Accordingly, sect.16(b)'s language must be given an
identical construction, requiring a higher mens rea than
the merely accidental or negligent conduct involved in a DUI
offense. Pp. 8-9.
(c) The ordinary meaning of the term "crime of violence,"
which is what this Court is ultimately determining, combined
with sect.16's emphasis on the use of physical force
against another (or the risk of having to use such force in
committing a crime), suggests a category of violent, active
crimes that cannot be said naturally to include DUI offenses.
This construction is reinforced by INA sect.101(h), which
includes as alternative definitions of "serious criminal
offense" a "crime of violence, as defined in
[sect.16]," sect.101(h)(2), and a DUI-causing-injury
offense, sect.101(h)(3).
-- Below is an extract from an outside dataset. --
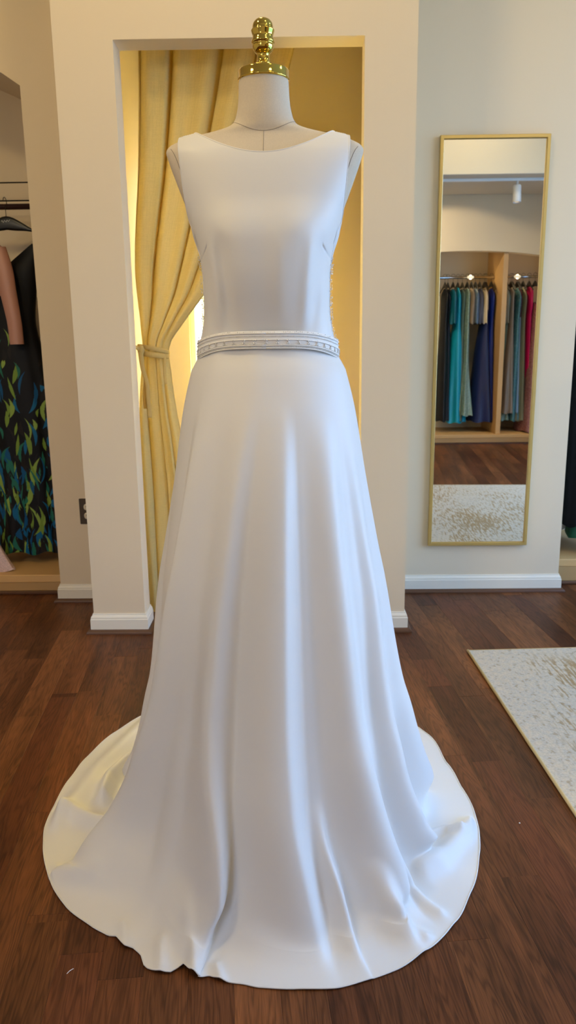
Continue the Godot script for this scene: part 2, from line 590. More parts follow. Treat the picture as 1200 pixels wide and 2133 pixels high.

Interpreting sect.16 to include DUI
offenses would leave sect.101(h)(3) practically void of
significance, in contravention of the rule that effect should
be given to every word of a statute whenever possible, see
Duncan v. Walker, 533 U.S. 167, 174.
Pp. 9-11.
(d) This case does not present the question whether an
offense requiring proof of the reckless use of force against
another's person or property qualifies as a crime of
violence under sect.16. P. 11.
Reversed and remanded.
Rehnquist,
C. J., delivered the opinion for a unanimous Court.